I've recently started to discover some Work related elements that were totally new to me thought they can seem quite obvious. Here's a description of those latest developments. If you suffer from a dead emotional center, you're not alone! Smiley
For years I had been self-observing, but I was only observing the observable. For years I thought I had managed to not be slave of my emotions but all I was doing was denying them, using them as fuel for emotional thinking (paranoia, fantasies, unrealistic theories...)
Emotions were repressed for at least two reasons. First, because of education: "only girls cry", "stop your tantrum", "you've no reason to be sad", "if you don't stop crying I'll slap you, so you've a good reason to cry"... Second, some childhood events were so traumatizing that fully experiencing them could have made me literally insane. So I learnt to repress, normalize, dissociate, deny, intellectualize emotions to a point where they became totally invisible (and all the more nefarious and damaging).
So during self-observation I could see the intellectual byproducts and consequences of emotions, I could see what triggered them, I could see the connection with various childhood traumas and events, I could also intellectually describe them, but something was missing.
Recently, I decided to discover them, face them, acknowledge them, live them. For that I used two methods. First, if I had an interaction with someone that generated negative emotions I tried to share what I was feeling (despite the overwhelming fear due to the unconscious reenactment of the child/narcissic parent interaction, so here you need really understanding people). Second when I was alone and perceived this slight malaise, I would ask myself, "what do you feel?" I would try to find the emotions, connect to it, and express it.
When I first tried to connect to these emotions, which were a totally new thing, a totally new world, it would manifest just as "something slightly off", "a subtle change", "a vague uneasiness" , then the predator mind would start saying "there's nothing", it's not important", "here is the logical explanation"... So in the beginning it was really difficult to know when a negative emotion was there.
But in such situation I was trying not to listen to the predator, and to see this unknown thing, sinking my attention in my tummy, allowing this thing to go out, expressing it spontaneously without filtering or censorhip and it would go out! Well it's not very nice or elaborate. It just like a child expressing himself in a very raw but very genuine manner: "I feel bad / betrayed / useless / angry / sad / ... or whatever combination of emotions.
I had read about connecting to the inner child years ago but the intellectual wall, the fear of suffering, the fear of doing what was forbidden, the fear of not being loved anymore, the fear of being scolded or punished, the belief he didn't exist, the belief that there were no more negative emotions (!) were probably too strong.

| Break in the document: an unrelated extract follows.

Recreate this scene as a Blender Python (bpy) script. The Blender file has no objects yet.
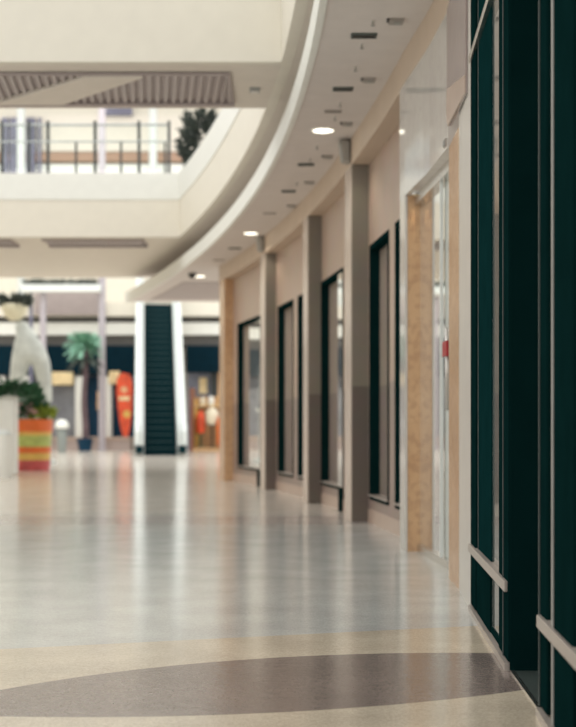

When I allowed the inner child to express himself it would be usually enough for him to calm down, the emotions and their intellectual byproducts would just automagically disappear.
Once I knew these emotions, I could start really avoiding to be slave of them. It's like this game where you're listening to a song, when hearing the first notes you've to guess what song it is and the music stop. But at least in my case I had first to know intellectually and emotionally the whole song to be able to really tame it and not deny it.

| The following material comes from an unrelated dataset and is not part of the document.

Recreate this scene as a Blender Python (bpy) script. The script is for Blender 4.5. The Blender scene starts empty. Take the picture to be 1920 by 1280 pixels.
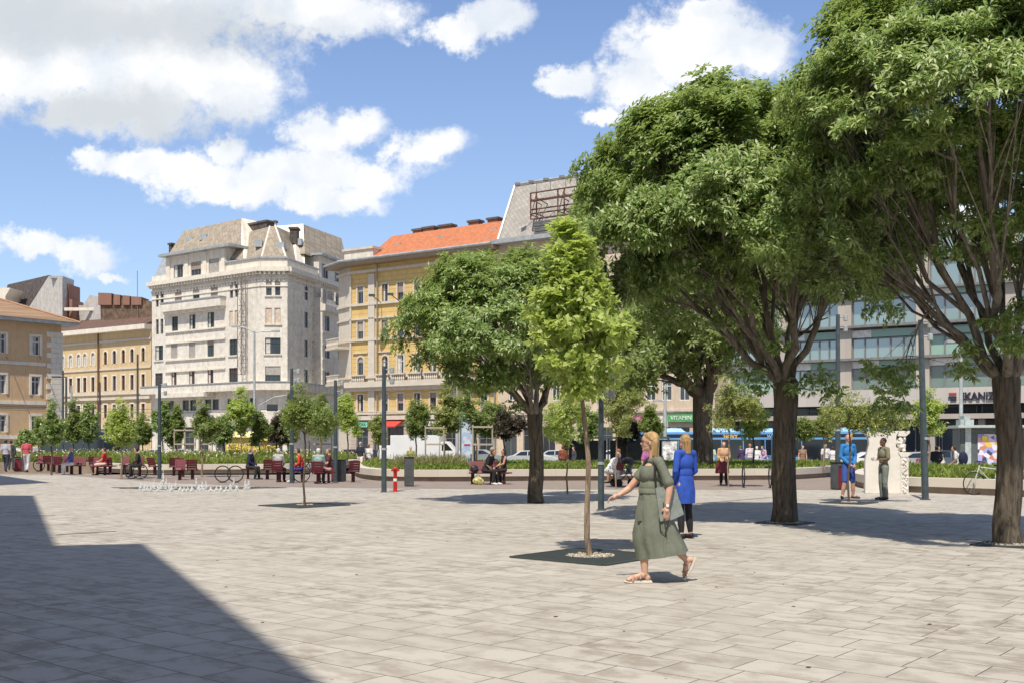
import bpy, bmesh, math, random
import numpy as np
from mathutils import Vector, Matrix, Euler
SC = bpy.context.scene; COL = SC.collection
random.seed(7); R = math.radians
# ---------------------------------------------------------------- camera
F = 2000.0; HY = 829.0; CAMZ = 1.58          # focal length and horizon of the 1920x1280 photograph, eye height
cd = bpy.data.cameras.new('camera'); cam = bpy.data.objects.new('camera', cd); COL.objects.link(cam)
cam.location = (0, 0, CAMZ); cam.rotation_euler = (R(90), 0, 0)
cd.sensor_width = 36; cd.lens = 36*F/1920; cd.shift_y = (HY-640)/1920; cd.clip_end = 3000; cd.clip_start = .05
SC.camera = cam
# ---------------------------------------------------------------- light
SUNEL = 60.0; SX, SY = -.28, -.96
Sdir = Vector((SX*math.cos(R(SUNEL)), SY*math.cos(R(SUNEL)), math.sin(R(SUNEL))))
sl = bpy.data.lights.new('sun', 'SUN'); sun = bpy.data.objects.new('sun', sl); COL.objects.link(sun)
sl.energy = 4.9; sl.angle = R(.55); sl.color = (1, .925, .79)
sun.rotation_euler = Sdir.to_track_quat('Z', 'Y').to_euler(); sun.location = (-20, -60, 100)
SC.view_settings.view_transform = 'Standard'; SC.view_settings.look = 'None'
SC.view_settings.exposure = .12; SC.view_settings.gamma = 1
W = bpy.data.worlds.new('World'); SC.world = W; W.use_nodes = True
NT = W.node_tree; NT.nodes.clear()
class G:                                       # tiny node-graph helper
    def __init__(s, nt): s.nt = nt
    def n(s, t, **k):
        o = s.nt.nodes.new(t)
        for a, v in k.items(): setattr(o, a, v)
        return o
    def inp(s, sock, v):
        if hasattr(v, 'is_output') or isinstance(v, bpy.types.NodeSocket): s.nt.links.new(v, sock)
        else: sock.default_value = v
    def m(s, op, a, b=0.0, c=None, clamp=False):
        o = s.n('ShaderNodeMath', operation=op, use_clamp=clamp); s.inp(o.inputs[0], a); s.inp(o.inputs[1], b)
        if c is not None: s.inp(o.inputs[2], c)
        return o.outputs[0]
    def v(s, op, a, b=(0, 0, 0)):
        o = s.n('ShaderNodeVectorMath', operation=op); s.inp(o.inputs[0], a); s.inp(o.inputs[1], b)
        return o.outputs['Value'] if op in ('LENGTH', 'DOT_PRODUCT') else o.outputs[0]
    def mix(s, f, a, b):
        o = s.n('ShaderNodeMix', data_type='RGBA'); s.inp(o.inputs[0], f); s.inp(o.inputs[6], a); s.inp(o.inputs[7], b)
        return o.outputs[2]
    def noise(s, vec, sc, det=4, rough=.55, dist=0.0):
        o = s.n('ShaderNodeTexNoise'); s.inp(o.inputs['Vector'], vec); o.inputs['Scale'].default_value = sc
        o.inputs['Detail'].default_value = det; o.inputs['Roughness'].default_value = rough; o.inputs['Distortion'].default_value = dist
        return o
    def ramp(s, f, pts):
        o = s.n('ShaderNodeValToRGB'); s.inp(o.inputs[0], f); e = o.color_ramp.elements
        while len(e) > len(pts): e.remove(e[-1])
        while len(e) < len(pts): e.new(.5)
        for i, (p, c) in enumerate(pts):
            e[i].position = p; e[i].color = c if len(c) == 4 else (*c, 1)
        return o.outputs[0]
g = G(NT)
sky = g.n('ShaderNodeTexSky', sky_type='NISHITA'); sky.sun_disc = False
sky.sun_elevation = R(SUNEL); sky.sun_rotation = math.atan2(SX, SY) % (2*math.pi)
sky.air_density = 1.0; sky.dust_density = .4; sky.ozone_density = 2.2
tc = g.n('ShaderNodeTexCoord'); sp = g.n('ShaderNodeSeparateXYZ'); g.inp(sp.inputs[0], tc.outputs['Generated'])
yy = g.m('MAXIMUM', sp.outputs[1], .02)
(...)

Another consequence is that when your negative emotions are allowed to be expressed or acknowledged the positive ones start to emerge. And such long forgotten emotions like joy, enthusiasm, lightness, playfulness reappear. And you don't have to stop this kind of emotions!

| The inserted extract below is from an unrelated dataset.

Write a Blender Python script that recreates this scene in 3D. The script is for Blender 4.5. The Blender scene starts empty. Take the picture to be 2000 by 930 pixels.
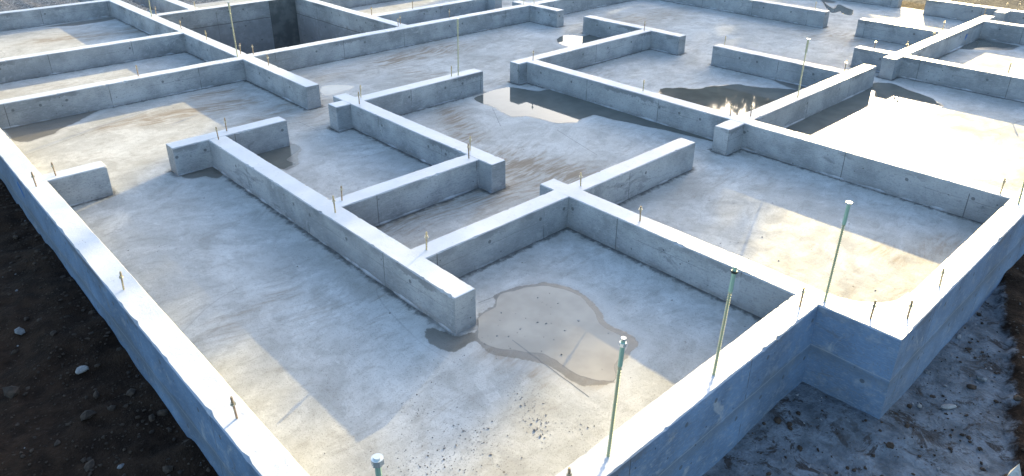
# house foundation: concrete walls on a slab, bolts, rods and puddles
PUDDLES={'front': [(0.013, -0.611), (0.092, -0.533), (0.146, -0.488), (0.196, -0.471), (0.245, -0.474), (0.273, -0.479), (0.321, -0.435), (0.369, -0.405), (0.422, -0.401), (0.464, -0.416), (0.526, -0.427), (0.58, -0.461), (0.639, -0.5), (0.679, -0.553), (0.697, -0.609), (0.705, -0.678), (0.702, -0.751), (0.686, -0.825), (0.663, -0.897), (0.627, -0.947), (0.59, -0.995), (0.58, -1.052), (0.582, -1.106), (0.574, -1.163), (0.547, -1.213), (0.476, -1.257), (0.406, -1.28), (0.34, -1.304), (0.3, -1.35), (0.257, -1.359), (0.207, -1.318), (0.171, -1.246), (0.159, -1.18), (0.165, -1.102), (0.16, -1.022), (0.138, -0.949), (0.097, -0.893), (0.059, -0.834), (0.008, -0.768), (-0.009, -0.704), (-0.01, -0.646)], 'middle': [(2.713, 2.586), (2.895, 2.637), (3.029, 2.663), (3.209, 2.651), (3.285, 2.607), (3.329, 2.489), (3.395, 2.315), (3.553, 2.234), (3.585, 1.811), (3.578, 1.383), (3.596, 0.94), (3.6, 0.579), (3.623, 0.242), (3.51, 0.168), (3.489, 0.275), (3.456, 0.449), (3.434, 0.637), (3.381, 0.838), (3.352, 1.002), (3.299, 1.151), (3.287, 1.306), (3.266, 1.388), (3.182, 1.382), (3.08, 1.393), (2.977, 1.347), (2.9, 1.397), (2.809, 1.481), (2.79, 1.638), (2.742, 1.806), (2.619, 1.898), (2.652, 2.1), (2.699, 2.276), (2.68, 2.407)], 'fivex': [(5.278, 3.821), (5.397, 3.875), (5.496, 3.909), (5.583, 3.872), (5.677, 3.704), (5.913, 3.7), (5.902, 3.5), (5.8, 3.228), (5.484, 3.054), (5.159, 3.13), (5.099, 3.367), (5.099, 3.479), (5.125, 3.607), (5.183, 3.71)], 'nook': [(0.306, 2.68), (0.466, 2.712), (0.636, 2.689), (0.673, 2.655), (0.654, 2.572), (0.611, 2.512), (0.544, 2.461), (0.452, 2.405), (0.449, 2.346), (0.457, 2.263), (0.401, 2.255), (0.315, 2.232), (0.283, 2.349), (0.293, 2.536)], 'small': [(1.737, 4.048), (1.817, 4.053), (1.901, 4.029), (1.954, 3.955), (1.994, 3.891), (2.001, 3.807), (1.931, 3.768), (1.841, 3.749), (1.701, 3.728), (1.617, 3.733), (1.604, 3.818)], 'far': [(10.721, 2.654), (10.436, 2.424), (10.219, 2.214), (10.51, 2.298), (10.642, 2.298), (10.433, 2.078), (10.301, 1.915), (9.924, 1.771), (9.895, 1.849), (9.963, 1.948), (10.091, 2.05), (9.922, 2.039), (9.899, 2.113), (10.283, 2.386)], 'corner': [(8.917, -0.141), (9.183, -0.157), (9.507, -0.139), (9.664, -0.161), (9.637, -0.337), (9.638, -0.494), (9.645, -0.615), (9.555, -0.609), (9.358, -0.542), (9.317, -0.431), (9.204, -0.365), (9.091, -0.3), (8.94, -0.272)], 'room': [(4.389, 1.418), (4.472, 1.445), (4.541, 1.433), (4.584, 1.368), (4.675, 1.337), (4.711, 1.226), (4.811, 1.16), (4.902, 1.154), (4.987, 1.13), (5.046, 1.075), (5.14, 1.042), (5.243, 0.975), (5.276, 0.865), (5.351, 0.718), (5.46, 0.566), (5.542, 0.415), (5.592, 0.1), (4.6, 0.047), (3.691, 0.047), (3.691, 0.6), (3.691, 1.0)], 'white': [(3.692, -0.106), (5.0, -0.106), (6.181, -0.067), (6.341, -0.055), (6.464, -0.061), (6.529, -0.12), (6.574, -0.188), (6.518, -0.323), (6.444, -0.461), (6.376, -0.647), (6.192, -0.856), (6.137, -0.895), (5.962, -0.847), (5.749, -0.825), (5.705, -0.742), (5.678, -0.652), (5.551, -0.601), (5.451, -0.616), (5.271, -0.738), (5.243, -0.87), (5.293, -0.993), (5.353, -1.088), (5.378, -1.148), (5.368, -1.233), (5.323, -1.302), (5.172, -1.395), (5.14, -1.469), (5.143, -1.539), (5.075, -1.577), (4.976, -1.615), (4.976, -1.664), (4.97, -1.706), (4.843, -1.774), (4.683, -1.805), (4.569, -1.816), (4.49, -1.771), (4.439, -1.71), (4.411, -1.641), (4.394, -1.568), (4.389, -1.49), (3.692, -1.45), (3.692, -0.8)]}
WET={'a': [(-0.012, -0.644), (-0.035, -0.692), (-0.043, -0.763), (-0.02, -0.82), (0.02, -0.875), (0.055, -0.937), (0.092, -0.994), (0.117, -1.063), (0.123, -1.142), (0.114, -1.221), (0.13, -1.283), (0.186, -1.336), (0.254, -1.372), (0.304, -1.354), (0.347, -1.311), (0.422, -1.294), (0.5, -1.279), (0.594, -1.257), (0.622, -1.207), (0.624, -1.126), (0.612, -1.062), (0.622, -0.998), (0.671, -0.933), (0.705, -0.857), (0.738, -0.747), (0.737, -0.614), (0.66, -0.479), (0.472, -0.393), (0.391, -0.38), (0.335, -0.388), (0.309, -0.439), (0.276, -0.467), (0.21, -0.456), (0.178, -0.469), (0.15, -0.457)], 'b': [(-0.189, -0.404), (-0.15, -0.362), (-0.133, -0.391), (-0.119, -0.443), (-0.086, -0.55), (0.01, -0.576), (0.051, -0.614), (0.01, -0.64), (-0.059, -0.626), (-0.17, -0.639), (-0.21, -0.559), (-0.223, -0.486)], 'c': [(-1.142, 4.858), (-0.884, 4.869), (-0.571, 4.865), (-0.309, 4.857), (-0.398, 4.811), (-0.476, 4.736), (-0.586, 4.636), (-0.743, 4.547), (-0.845, 4.418), (-0.949, 4.406), (-1.06, 4.351), (-1.114, 4.401), (-1.146, 4.481)], 'd': [(0.263, 9.391), (0.573, 9.433), (1.195, 9.453), (1.217, 9.283), (1.01, 9.227), (0.831, 9.199), (0.645, 9.182), (0.524, 9.245)], 'e': [(-0.357, 2.653), (-0.074, 2.723), (-0.081, 2.625), (-0.099, 2.443), (-0.151, 2.421), (-0.197, 2.533), (-0.304, 2.548)], 'f': [(5.739, 0.822), (5.779, 0.702), (5.73, 0.397), (5.558, 0.4), (5.581, 0.533), (5.642, 0.691)], 'g': [(8.857, -0.161), (9.246, -0.137), (9.721, -0.131), (9.639, -0.648), (9.31, -0.646), (9.062, -0.383)], 'h': [(10.325, 2.406), (10.178, 2.194), (10.636, 2.304), (10.433, 2.078), (10.342, 1.934), (9.924, 1.771), (9.924, 1.929), (10.091, 2.05), (9.922, 2.039), (9.887, 2.125)], 'i': [(10.909, 2.802), (10.849, 2.476), (10.645, 2.416), (10.645, 2.598)], 'j': [(0.306, 2.68), (0.684, 2.628), (0.652, 2.524), (0.55, 2.408), (0.462, 2.229), (0.341, 2.194)], 'k': [(5.125, -1.753), (5.285, -1.737), (5.25, -1.771), (5.189, -1.779)], 'l': [(4.665, -1.818), (4.843, -1.774), (4.82, -1.828), (4.74, -1.858)]}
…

Well I won't whistle past the grave since I'm just at beginning of this process but I wanted to share this recent discovery that might helpful. It might sound very simple, in particular to female members who have this wonderful gift: an active emotional center.
To tame my emotions, I have to know them, to know them I have first to allow them to live / be expressed. To self-observe emotions, I must first have observable emotions. For years, I have missed this intermediate step trying to tame something I didn't know, trying to observe something that was invisible.